Das liegt vor allem am fabelhaft getroffenen Ton. Der niedliche Stil und die freundlichen Figuren mit ihren überzeichneten Trickfilmanimationen werben einmal mehr überzeugend für die zu wirklich Wunderschönem fähigen Ubiart-Engine. Die Figuren sprechen entweder nur einige Brocken echter deutscher, englischer oder französischer Begriffe oder verfallen komplett in ein lustiges "Simblisch", das sich entfernt nach der jeweiligen Vorbildsprache anhört.
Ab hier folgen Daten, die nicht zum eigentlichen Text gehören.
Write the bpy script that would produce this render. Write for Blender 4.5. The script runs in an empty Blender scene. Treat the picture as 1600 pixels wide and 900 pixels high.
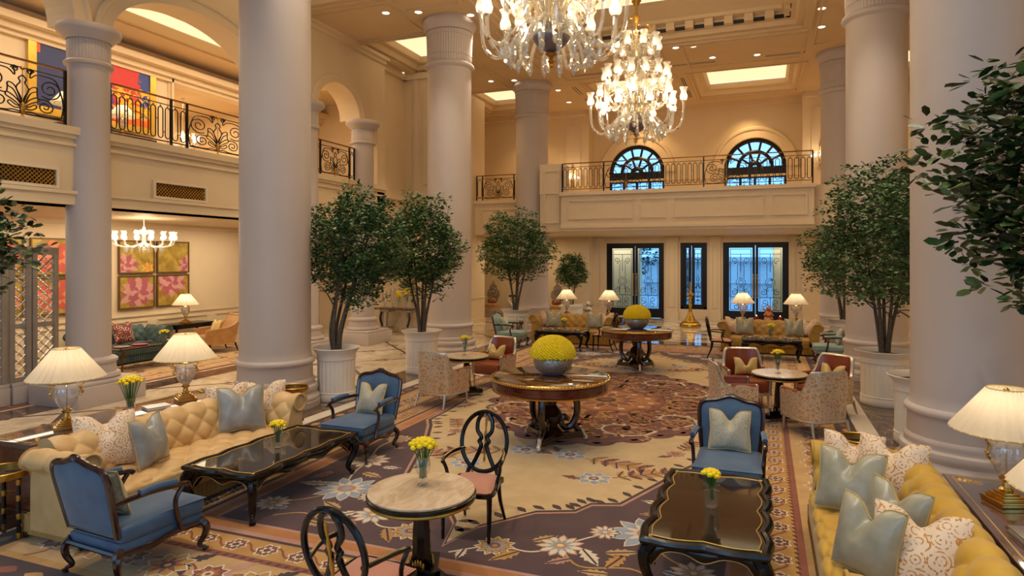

Und die Animationen lassen hier und da die Liebe Ubisoft Montpelliers zu klassischem Slapstick durchblicken. Es ist dieser Kontrast zwischen lieblicher Darstellung und hartem Kriegsdrama, der den Spieler regelmäßig entwaffnet, damit ihn die düstereren Momente umso härter treffen können.

Trotzdem wirkt das Resultat nie wie ein Spiel zweier Hälften. Selbst die teilweise elend traurigen echten Briefe von der Front, die man hier und da in den Leveln finden kann - ebenso wie gut recherchierten Erinnerungsstücke aus dem ersten Weltkrieg -, passen zum Geschehen und verleihen dem Spielkonflikt Plastizität und Kontext. Der Moment, unmittelbar bevor die Credits über den Bildschirm rollen, gehört schon jetzt zu einem der ganz großen in diesem Jahr.

Valiant Hearts - das sind sechs Stunden, in denen man ohne große Worte fünf Figuren folgt, deren Nöte, Schmerzen, Freude und Entdeckungen ein genaueres Bild davon zeichnen, was die Menschen im Europa zwischen 1914 und 1918 durchstehen mussten. In den wenigsten Videospielen ist "Krieg" mehr als ein Freifahrtschein zum Gewaltexzess, eine einzige Rechtfertigung und armselige Entschuldigung von einem Plot. Valiant Hearts kommt über die Menschen dem Kern der Sache so viel näher und sortiert dem Begriff endlich wieder ein paar Gesichter zu, an die man sich nicht wegen ihrer adoleszent-martialischen Rufzeichen erinnert, sondern weil sie sich durch Empathie und Wärme auszeichneten.

Es ist ein tapferes, kleines Spiel, dem man letzten Endes auch den abschließenden Monolog über Ehre, Vaterland und Freiheit gönnt. Wohlgemerkt Stichworte, bei denen einem die Augen in den Schädel zurückrollen, wenn geringere Spiele als dieses sie in den Mund nehmen. Chapeau, Ubisoft Montpellier!